The Artist's Way : A Spiritual Path to Higher Creativity.
copyright 1992 Julia Cameron. J.P. Tarcher. 222 pgs. self-help / instructional how-to-get-off-your-potentially-creative-ass manual.


Cameron is a bit of a stereotypical self-help goon. She encourages making a list of affirmations about one's art - "I am a brilliant and prolific writer!" and so forth. Most people balk at such garbage, including me, makes me feel silly. But Cameron's point is only partly to boost your ego - she's also making you look at your perceptions of yourself and your art. Her point is that if it's so easy to make fun of self-affirming statements, why do we take our negative self-perceptions so seriously? "I'm a shitty writer who'll never amount to much." Easy enough to swallow that one - why not invert it, and make "I don't suck after all" your default setting?

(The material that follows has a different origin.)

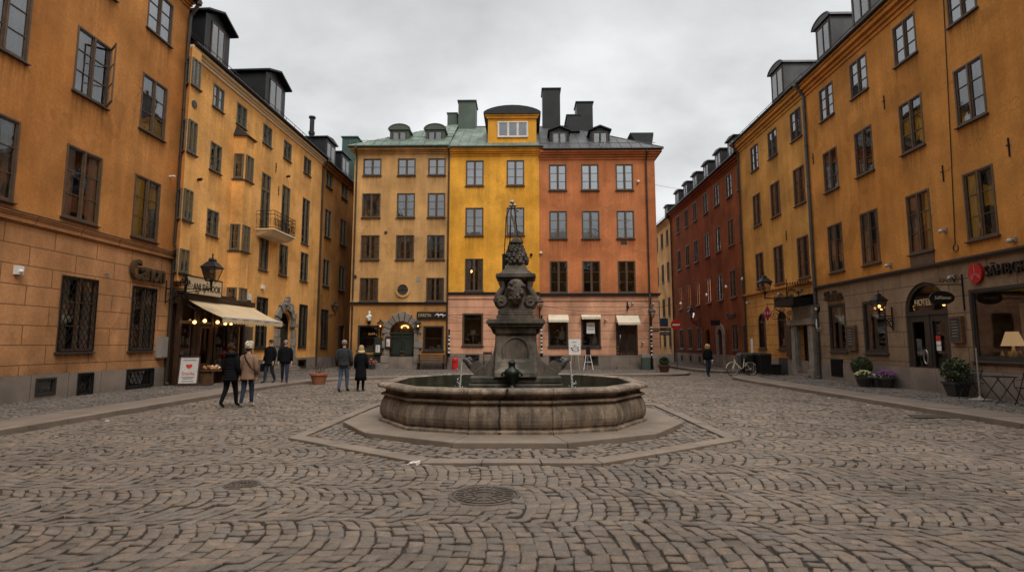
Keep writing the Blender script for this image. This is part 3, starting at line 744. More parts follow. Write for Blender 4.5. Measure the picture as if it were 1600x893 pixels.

The book includes various other techniques for how to get your mind to a more honest and productive spot. Some are goofy, some are practical, such as making an "artist date" with yourself once a week. Makes sense that if you take time for beauty - a museum visit, a walk in the park, a trip to an antique store - your brain will have more to work with.

The three-pages-a-day business is mostly helpful for writers, I imagine, but the more general exercises are applicable to any sort of artist, and of course learning to express yourself can only improve any art. All Cameron's techniques are sound, silly or not. She's got many years of practice on how to convince people to relax their conscious stupid uptight brains and let the butterflies out.